Our team eventually decided to add a CMS, so we picked one that worked for us and set it up.

There are a bunch of (valid) questions that arise when adding a CMS:

  • Who gets an account?
  • What permissions does each account have?
  • What are the password rules like?
  • What is the vetting process for allowing new users?
  • What is the onboarding process for new users?
  • What is the decommissioning process for accounts that are no longer needed?
  • Why don’t the accounts integrate with Outlook accounts people already have?
  • Who has administrator privileges to the infrastructure?
  • What is the plan if it stops working?
  • What other CMSes did you look at?
  • What was your analyses of the other CMSes?
  • (etc.)

These are the kinds of questions internal compliance teams will ask (and many more!). But is it worth asking them all in our case? Let’s imagine two opposing opinions:

  • Opinion 1: These are all important and necessary questions to have answered before a site can be released, especially in a government context where we have to consider any possible security implications and/or a loss of reputation. This CMS is new to the organization. All new technology requires need comprehensive documentation around how it works, how it will be used, by whom, and how it will be supported in the future.
  • Opinion 2: The team has found something that improves their workflow and it is only being used by the 5 people on the team. The site is assessed as not having sensitive data and the ‘reputational risk’ of an occasional typo isn’t that serious. Yes, it’s a new CMS but it only affects this one team, and they don’t even know if they want to keep using this 6 months down the road. Let’s skip the documentation for now and see how it goes.

There is plenty of middle ground in the space between each of these perspectives, but, in practice, we ended up very close to Opinion 1. While there is an important principle represented by the “comprehensive documentation” opinion, there is almost no consideration given to the context of the project. The CMS was a new technology, so that represented a risk. However, there were significant mitigating factors. It didn’t impact any other teams, it didn’t have any sensitive data, and there were only 5 accounts — all for people we worked with directly.

Zooming out a bit, our team identified a way to improve how we work together, spent a couple days putting together a potential solution, and that could have been it: let’s see how it goes and re-evaluate in a few months.

Instead, a culture of ‘everything new must be comprehensively documented upfront, no exceptions’ meant putting together huge amounts of documentation (maybe 6-7 thousand words of), all before getting the practical experience to know for sure if this CMS was something we wanted to stick with long-term.

The ‘organizational common-sense’ operating here is that more documentation equals less risk. If some problem occurs in the future, you can refer to documentation which (hopefully ) describes how that problem should be handled. Therefore, any time we introduce a new technology or a trial new way of doing things — anything we can’t copy and paste from a previous document — it is really important that it is heavily documented.

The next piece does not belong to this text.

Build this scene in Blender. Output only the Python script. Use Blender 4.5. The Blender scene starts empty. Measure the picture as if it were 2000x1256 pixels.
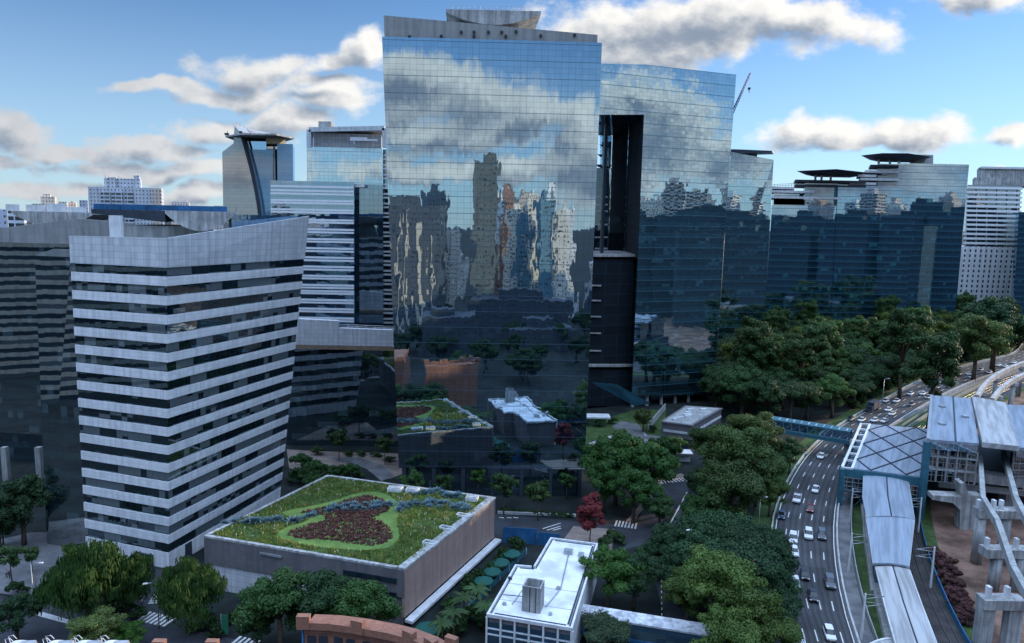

Unfortunately, the unaccounted-for long-term risk is one where high-effort processes suffocate grassroots learning and experimentation, leading to organizational stagnation. Our team was looking to save ~45 minutes a week, so we picked up a new technology as a potential remediation. Unwittingly, this meant signing up for ~40-60 hours of documenting, diagraming, presenting, justifying, etc — far outweighing the potential benefit of the CMS. Something that was meant to optimize the team’s workflow and relieve a mild inefficiency turned into a black hole of effort: consuming hours and hours of time for documentation that few people will ever read.

When the cost of trialling new things is so punishing, it is not practical or even rational to try. Eventually, you end up in a situation where “aging government computer systems [...] are pushing 60 years old and built on ‘outdated technology’ that can no longer be maintained,” as reported by the CBC.

The way forward: when less is better

In the department, the expectation for new technology and new approaches was understood to be about speeding up development cycles in the service of better meeting the needs of end users. However, accompanying changes to internal compliance were a purely additive process that slowed down the team with excessive paperwork, resulting in a much greater focus on internal gatekeepers.

Instead of adopting an attitude of ‘let’s see what makes sense for this application,’ it was treated more like ‘let’s do everything we currently do, plus extra documentation now that we’re adding new technology.’ Rather than adding ever more checks and imbalances to procedures created decades ago, we need to engage with the question of whether burying teams under reams of paper results in any measurably better outcomes for Canadians.

Again, I’m not saying we shouldn’t have any compliance processes — of course we need security reviews and internal documentation of some kind. But above all we need procedures that are proportional to the outcomes, that adapt to changing situations.

“But isn’t excessive paperwork just ‘how government works?’”, I hear you asking. Well, ‘how government works’ changes over time. Small, nimble teams with more autonomy and dramatically less overhead have become a norm in the UK, where they have an even larger government than ours. In my previous life as a UK civil servant, if I had wanted to introduce a CMS to a small site with no sensitive data, I would have needed buy-in from my team and to write maybe 1 page of explanation. There’s no reason we can’t take the same approach here in Canada.

Hoping for different outcomes without reducing the overhead of internal procedures will only get us so far. Currently, many government teams spend an inordinate proportion of effort managing internal stakeholders instead of focusing on external users. We need to create space for teams to use their judgement and lower the cost of experimentation if we are to realize the ideal of a truly responsive, citizen-centric government.

Ultimately, we can’t build the services of the future without letting go of the assumptions of the past.